Speaking at the British Science Festival in Guildford, where he gave the British Council lecture, Professor Lordkipanidze raised the prospect that Homo erectus may have evolved in Eurasia from the more primitive-looking Dmanisi population and then migrated back to Africa to eventually give rise to our own species, Homo sapiens – modern man.

"The question is whether Homo erectus originated in Africa or Eurasia, and if in Eurasia, did we have vice-versa migration? This idea looked very stupid a few years ago, but today it seems not so stupid," he told the festival.

The scientists have discovered a total of five skulls and a solitary jawbone. It is clear that they had relatively small brains, almost a third of the size of modern humans. "They are quite small. Their lower limbs are very human and their upper limbs are still quite archaic and they had very primitive stone tools," Professor Lordkipanidze said. "Their brain capacity is about 600 cubic centimetres.

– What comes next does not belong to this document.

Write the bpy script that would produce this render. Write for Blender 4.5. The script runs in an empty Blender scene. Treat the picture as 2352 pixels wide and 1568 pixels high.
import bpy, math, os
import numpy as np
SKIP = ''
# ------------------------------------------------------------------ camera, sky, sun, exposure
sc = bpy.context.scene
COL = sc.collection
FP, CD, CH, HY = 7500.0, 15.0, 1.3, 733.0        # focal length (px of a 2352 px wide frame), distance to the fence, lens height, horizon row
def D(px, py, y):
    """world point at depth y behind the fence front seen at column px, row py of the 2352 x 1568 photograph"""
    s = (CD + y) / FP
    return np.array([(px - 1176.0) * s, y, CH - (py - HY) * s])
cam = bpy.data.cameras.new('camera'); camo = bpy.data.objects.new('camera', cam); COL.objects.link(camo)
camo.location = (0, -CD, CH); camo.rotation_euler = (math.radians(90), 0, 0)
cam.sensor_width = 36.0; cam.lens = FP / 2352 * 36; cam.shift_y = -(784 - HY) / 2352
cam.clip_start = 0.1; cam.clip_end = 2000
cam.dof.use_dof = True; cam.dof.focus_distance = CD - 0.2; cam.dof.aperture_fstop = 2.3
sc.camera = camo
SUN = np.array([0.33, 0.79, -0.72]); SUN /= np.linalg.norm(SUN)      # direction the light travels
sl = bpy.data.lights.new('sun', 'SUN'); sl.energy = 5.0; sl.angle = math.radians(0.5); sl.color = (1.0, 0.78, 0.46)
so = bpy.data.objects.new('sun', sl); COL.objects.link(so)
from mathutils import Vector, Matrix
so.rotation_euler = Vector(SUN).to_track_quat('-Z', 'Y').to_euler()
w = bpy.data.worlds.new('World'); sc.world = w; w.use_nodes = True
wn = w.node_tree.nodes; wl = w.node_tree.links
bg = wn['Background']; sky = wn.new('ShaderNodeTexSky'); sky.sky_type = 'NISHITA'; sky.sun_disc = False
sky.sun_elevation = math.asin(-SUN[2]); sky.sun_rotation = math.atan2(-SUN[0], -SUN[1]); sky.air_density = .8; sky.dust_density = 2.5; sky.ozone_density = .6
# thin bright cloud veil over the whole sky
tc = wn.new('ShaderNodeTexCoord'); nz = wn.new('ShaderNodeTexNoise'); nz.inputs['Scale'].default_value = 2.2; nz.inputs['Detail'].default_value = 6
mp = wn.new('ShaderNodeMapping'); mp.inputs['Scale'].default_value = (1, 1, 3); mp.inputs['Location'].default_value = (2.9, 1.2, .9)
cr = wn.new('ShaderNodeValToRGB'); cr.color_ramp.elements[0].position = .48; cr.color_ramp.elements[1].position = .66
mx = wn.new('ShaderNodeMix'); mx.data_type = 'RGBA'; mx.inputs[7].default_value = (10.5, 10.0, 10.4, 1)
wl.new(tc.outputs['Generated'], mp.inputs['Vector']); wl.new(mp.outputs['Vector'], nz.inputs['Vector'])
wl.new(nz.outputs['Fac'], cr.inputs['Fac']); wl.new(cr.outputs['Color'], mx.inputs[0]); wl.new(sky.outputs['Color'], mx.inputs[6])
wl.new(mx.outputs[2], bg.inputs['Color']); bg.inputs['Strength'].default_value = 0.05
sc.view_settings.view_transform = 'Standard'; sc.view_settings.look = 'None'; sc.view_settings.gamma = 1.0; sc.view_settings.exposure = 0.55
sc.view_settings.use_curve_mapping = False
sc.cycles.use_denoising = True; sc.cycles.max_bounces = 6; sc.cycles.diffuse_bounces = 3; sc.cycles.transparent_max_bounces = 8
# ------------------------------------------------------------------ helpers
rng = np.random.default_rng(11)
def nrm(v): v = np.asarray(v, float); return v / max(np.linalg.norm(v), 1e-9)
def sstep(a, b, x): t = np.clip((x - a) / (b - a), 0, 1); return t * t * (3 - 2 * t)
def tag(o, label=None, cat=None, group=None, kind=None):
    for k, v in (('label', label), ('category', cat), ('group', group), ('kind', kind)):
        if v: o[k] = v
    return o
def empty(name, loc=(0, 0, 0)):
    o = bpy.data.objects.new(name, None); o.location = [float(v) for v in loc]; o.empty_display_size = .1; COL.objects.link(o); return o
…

The prevailing view before this discovery was that the humans who first left Africa had a brain size of about 1,000 cubic centimetres."

The only human fossil to predate the Dmanisi specimens are of an archaic species Homo habilis, or "handy man", found only in Africa, which used simple stone tools and lived between about 2.5 million and 1.6 million years ago.

"I'd have to say, if we'd found the Dmanisi fossils 40 years ago, they would have been classified as Homo habilis because of the small brain size. Their brow ridges are not as thick as classical Homo erectus, but their teeth are more H. erectus like," Professor Lordkipanidze said. "All these finds show that the ancestors of these people were much more primitive than we thought. I don't think that we were so lucky as to have found the first travellers out of Africa. Georgia is the cradle of the first Europeans, I would say," he told the meeting.

"What we learnt from the Dmanisi fossils is that they are quite small – between 1.44 metres to 1.5 metres tall. What is interesting is that their lower limbs, their tibia bones, are very human-like so it seems they were very good runners," he said.

He added: "In regards to the question of which came first, enlarged brain size or bipedalism, maybe indirectly this information calls us to think that body anatomy was more important than brain size. While the Dmanisi people were almost modern in their body proportions, and were highly efficient walkers and runners, their arms moved in a different way, and their brains were tiny compared to ours.

"Nevertheless, they were sophisticated tool makers with high social and cognitive skills," he told the science festival, which is run by the British Science Association.

One of the five skulls is of a person who lost all his or her teeth during their lifetime but had still survived for many years despite being completely toothless. This suggests some kind of social organisation based on mutual care, Professor Lordkipanidze said.